We walked around downtown getting more local and US history and learning about the city. During one stop at the Dock Street Theater we learned about Charleston's preservation and architectural restoration efforts.
We also discussed Charleston's history of religious tolerance, being known as the Holy City due to the preponderance of churches and acceptance of all religions.
We also got to see a whole lot of wrought iron created by Philip Simmons.
After lunch, Devorah and I visited KKBE - America's first reform Jewish congregation. They give an interesting tour. Jews started appearing in Charleston in the late sixteen, early seventeen hundreds. They were of Sephardic descent. This was similar to the first Jews in New Amsterdam who came for religious tolerance (but as a New Yorker, I have to say that they got to us first :-) ). The first reformers from Germany came to Charleston in the 1820s and KKBE, the first Reform Congreation in America was formed in 1841.

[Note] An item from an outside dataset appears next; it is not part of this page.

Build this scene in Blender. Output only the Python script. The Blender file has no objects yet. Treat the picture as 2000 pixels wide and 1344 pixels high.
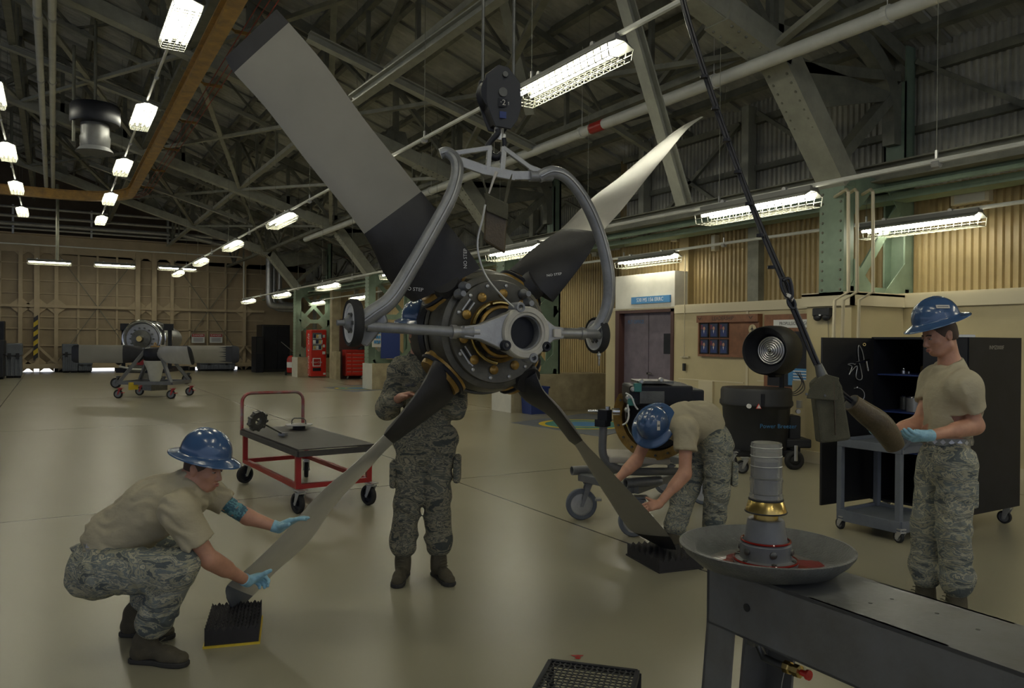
import bpy, bmesh, math, random
import numpy as np
from mathutils import Vector, Matrix, Euler
random.seed(7)
V = Vector
SC = bpy.context.scene
COL = SC.collection
PI = math.pi
# ------------------------------------------------------------------ camera
CAMH = 1.66
FP = 1500.0
_x = V((2514., -13., -FP)).normalized(); _y = V((-895., 14., -FP)).normalized(); _y = (_y - _x*_x.dot(_y)).normalized()
_z = _x.cross(_y)
CM = Matrix((_x, _y, _z))            # camera axes -> world
CP = V((0, 0, CAMH))
cd = bpy.data.cameras.new('camera'); cam = bpy.data.objects.new('camera', cd); COL.objects.link(cam)
cd.sensor_fit = 'HORIZONTAL'; cd.sensor_width = 36; cd.lens = FP/2000*36; cd.clip_end = 300; cd.clip_start = .05
cam.matrix_world = Matrix.Translation(CP) @ CM.to_4x4()
SC.camera = cam
def ray(px, py): return CM @ V(((px-1000)/FP, -(py-672)/FP, -1))
def P(px, py, d): return CP + ray(px, py)*d           # a point at distance d along the view axis
def H(px, py, z=0.):                                    # a point at height z
    r = ray(px, py); return CP + r*((z-CAMH)/r.z)
def PX(px, py, X): r = ray(px, py); return CP + r*(X/r.x)
def PY(px, py, Y): r = ray(px, py); return CP + r*(Y/r.y)
RT = CM @ V((1, 0, 0)); RT.z = 0; RT.normalize()        # picture right, level
FW = V((-RT.y, RT.x, 0))                                # away from the viewer, level
UP = V((0, 0, 1))
LSTR = 50.
JOINT = (4.06, 8.2, 5.14, 7.8)
# ------------------------------------------------------------------ materials
MT = {}
def mat(name, col, rough=.5, metal=0., vary=0., vscale=6., bump=0., bscale=40., emit=None, estr=0., coat=0., stretch=None, col2=None, spec=None, rvary=0.):
    if name in MT: return MT[name]
    m = bpy.data.materials.new(name); m.use_nodes = True; nt = m.node_tree; N = nt.nodes; L = nt.links
    b = N['Principled BSDF']
    b.inputs['Base Color'].default_value = (*col, 1); b.inputs['Roughness'].default_value = rough; b.inputs['Metallic'].default_value = metal
    if coat: b.inputs['Coat Weight'].default_value = coat; b.inputs['Coat Roughness'].default_value = .08
    if spec is not None: b.inputs['Specular IOR Level'].default_value = spec
    if emit: b.inputs['Emission Color'].default_value = (*emit, 1); b.inputs['Emission Strength'].default_value = estr
    if vary or bump:
        tc = N.new('ShaderNodeTexCoord'); mp = N.new('ShaderNodeMapping'); L.new(tc.outputs['Object'], mp.inputs['Vector'])
        if stretch: mp.inputs['Scale'].default_value = stretch
    if vary:
        n = N.new('ShaderNodeTexNoise'); n.inputs['Scale'].default_value = vscale; n.inputs['Detail'].default_value = 6; n.inputs['Roughness'].default_value = .65
        L.new(mp.outputs[0], n.inputs['Vector'])
        r = N.new('ShaderNodeValToRGB'); r.color_ramp.elements[0].position = .3; r.color_ramp.elements[1].position = .7
        c2 = col2 or tuple(max(0, c*(1-vary)) for c in col)
        r.color_ramp.elements[0].color = (*c2, 1); r.color_ramp.elements[1].color = (*(tuple(min(1, c*(1+vary*.5)) for c in col)), 1)
        L.new(n.outputs['Fac'], r.inputs['Fac']); L.new(r.outputs['Color'], b.inputs['Base Color'])
    if False:
        n3 = N.new('ShaderNodeTexNoise'); n3.inputs['Scale'].default_value = vscale*1.7; n3.inputs['Detail'].default_value = 5
        L.new(mp.outputs[0], n3.inputs['Vector'])
        mr = N.new('ShaderNodeMapRange'); mr.inputs['To Min'].default_value = max(0, rough-rvary); mr.inputs['To Max'].default_value = rough+rvary
        L.new(n3.outputs['Fac'], mr.inputs['Value']); L.new(mr.outputs[0], b.inputs['Roughness'])
    if bump:
        n2 = N.new('ShaderNodeTexNoise'); n2.inputs['Scale'].default_value = bscale; n2.inputs['Detail'].default_value = 4
        L.new(mp.outputs[0], n2.inputs['Vector'])
        bm = N.new('ShaderNodeBump'); bm.inputs['Strength'].default_value = bump; bm.inputs['Distance'].default_value = .01
        L.new(n2.outputs['Fac'], bm.inputs['Height']); L.new(bm.outputs[0], b.inputs['Normal'])
    MT[name] = m; return m

mat('steel_beam', (.20,.20,.15), .55, 0, .35, 3, col2=(.12,.118,.088))
mat('steel_light', (.34,.34,.27), .5, 0, .25, 3)
mat('steel_green', (.20,.27,.19), .5, 0, .25, 2.5)
mat('roof_deck', (.46,.455,.39), .7, 0, .35, 2.)
mat('purlin', (.36,.36,.30), .6, 0, .2, 3)
mat('corr_grey', (.40,.39,.32), .55, 0, .3, 2.)
mat('corr_yellow', (.38,.285,.13), .5, 0, .25, 1.2)
mat('cream_paint', (.53,.45,.26), .45, 0, .1, 1.5)
mat('cream_trim', (.6,.53,.36), .45)
mat('door_tan', (.37,.29,.18), .6, 0, .2, .8)
mat('door_rib', (.50,.40,.25), .55, 0, .12, 2)
mat('concrete_paint', (.40,.34,.21), .6, 0, .3, 3.)
mat('white_paint', (.62,.6,.52), .5, 0, .15, 2)
mat('lilac_door', (.17,.14,.165), .35, 0, .2, 4, col2=(.12,.10,.12))
mat('dark_jamb', (.07,.03,.025), .5)
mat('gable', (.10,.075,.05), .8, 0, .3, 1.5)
mat('galv', (.5,.5,.48), .35, .6, .2, 5)
mat('white_pipe', (.62,.62,.55), .4, 0, .12, 3)
mat('crane_yellow', (.42,.24,.05), .5, 0, .35, 4, col2=(.22,.13,.05))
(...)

This is interesting for two reasons. First, this congregation, according to our docent didn't specifically follow the lead of the reform movement in Germany. Second, Isaac Mayer Wise is normally credited with starting the Reform Judaism movement in America when he settled in Albany in 1846, some five years later.
After the tour, we walked around, saw this storefront:
Neither of us knew what the old Kress building was, now housing an H&M but Devorah and I both thought "Damn, they were Scribnered" (if you know, you know).
It turns out that S.H Kress owned a series of "five and dime" stores and one was in this building. The store there was the cite of a noted civil rights protest.
We also saw some fountains in public parks including of course, the Pineapple Fountain.
We ended the day passing the historic marker commemorating Robert Smalls. How is there not a movie about this guy? I won't tell the story here but if you don't know who he was go read the Wikipedia article.
Finished off with dinner back at the Glass Onion which was again superb. If you get down to Charleston, defiantly have a meal or two there.
Tomorrow was supposed to be plantation day but there are supposed to be nonstop thunder storms so it looks like we'll probably go museum hopping instead.